Verabschiedet wurde ein typisch grünes Papier, mit dem alle leben können: ein „Diskussionsvorschlag“. Der Parteirat hat Fischers Vorschlag nicht übernommen, aber immerhin zur Diskussion gestellt. Bis 2004 soll nun in der Partei über die verschiedenen Konzepte beraten und debattiert werden. „In allen Gliederungen“, wie Bütikofer ankündigte – vom Kreisverband Neu-Ulm bis zum Bundesvorstand. Erst dann soll ein Parteitag beschließen, was genau die Grünen wollen. Der innerparteilichen Demokratie wurde also Genüge getan.

Nebenbei gelang es den Radikalreformern jedoch, einige Pflöcke einzurammen. „Aus unserer Sicht soll es beim Umstieg zur Bürgerversicherung bei der gegenwärtigen Beitragsbemessungsgrenze bleiben“, heißt es in dem Parteiratsbeschluss.

Auf Deutsch: Gutverdiener müssen nicht mehr zahlen, wenn die Bürgerversicherung kommt. Wer sich von dem neuen grünen Lieblingsprojekt also eine Umverteilung nach unten versprach, wird deutlich zurückgepfiffen. „Die Einführung des Sozialismus über die Krankenversicherung“ komme nicht in Frage, so Bütikofer.

Nun erwarten die Grünen erst mal „eine Positionierung der SPD“. Äußerungen der vergangenen Tage stimmten ihn optimistisch, dass es zu einem Schwenk in Richtung Bürgerversicherung komme, sagte Bütikofer. Eine Entscheidung solle vor der Bundestagswahl 2006 getroffen werden.

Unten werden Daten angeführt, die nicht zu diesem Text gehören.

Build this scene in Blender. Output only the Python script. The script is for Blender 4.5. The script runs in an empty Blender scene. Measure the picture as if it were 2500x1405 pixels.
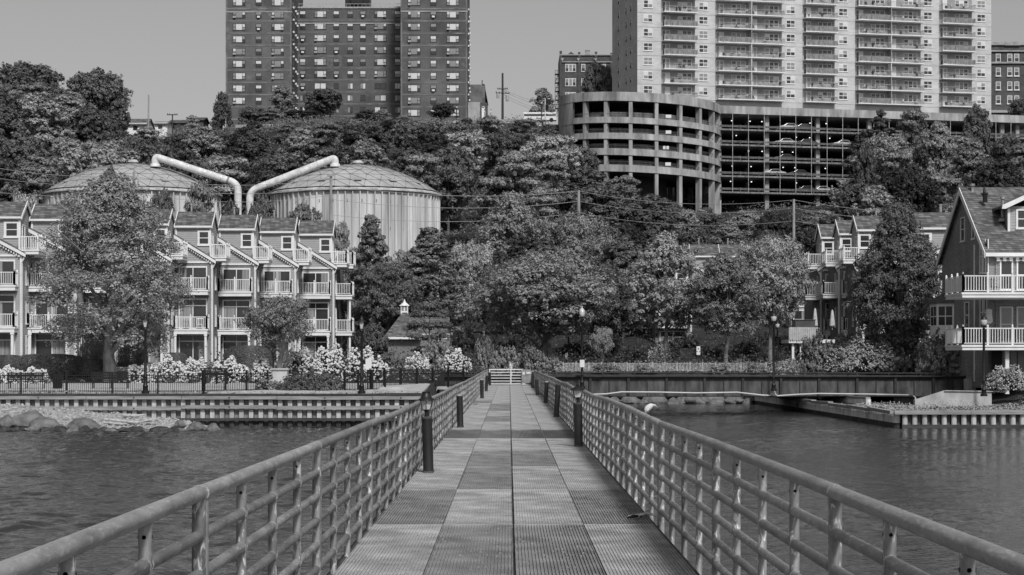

Dazu hat sich die SPD Scholz zufolge noch keine abschließenden Gedanken gemacht. Zur Reform der Sozialsysteme will der Parteivorstand am 29. September seinen Leitantrag für den Parteitag im November beschließen.

Sozialministerin Ulla Schmidt betonte, die Debatte stehe noch am Anfang, die Konzepte seien alle noch nicht ausgegoren. Die stellvertretende DGB-Vorsitzende Ursula Engelen-Kefer befürwortete die Einbeziehung von Selbstständigen und Beamten sowie die Anrechnung weiterer Einkommensarten, lehnte ein Einfrieren der Arbeitgeberbeiträge aber als unsolidarisch ab. Die FDP lehnte eine Bürgerversicherung als „Mogelpackung“ ab. Sie führe zu „Staatsmedizin und Einheitskasse“, löse aber keine Probleme, erklärte das Parteipräsidium.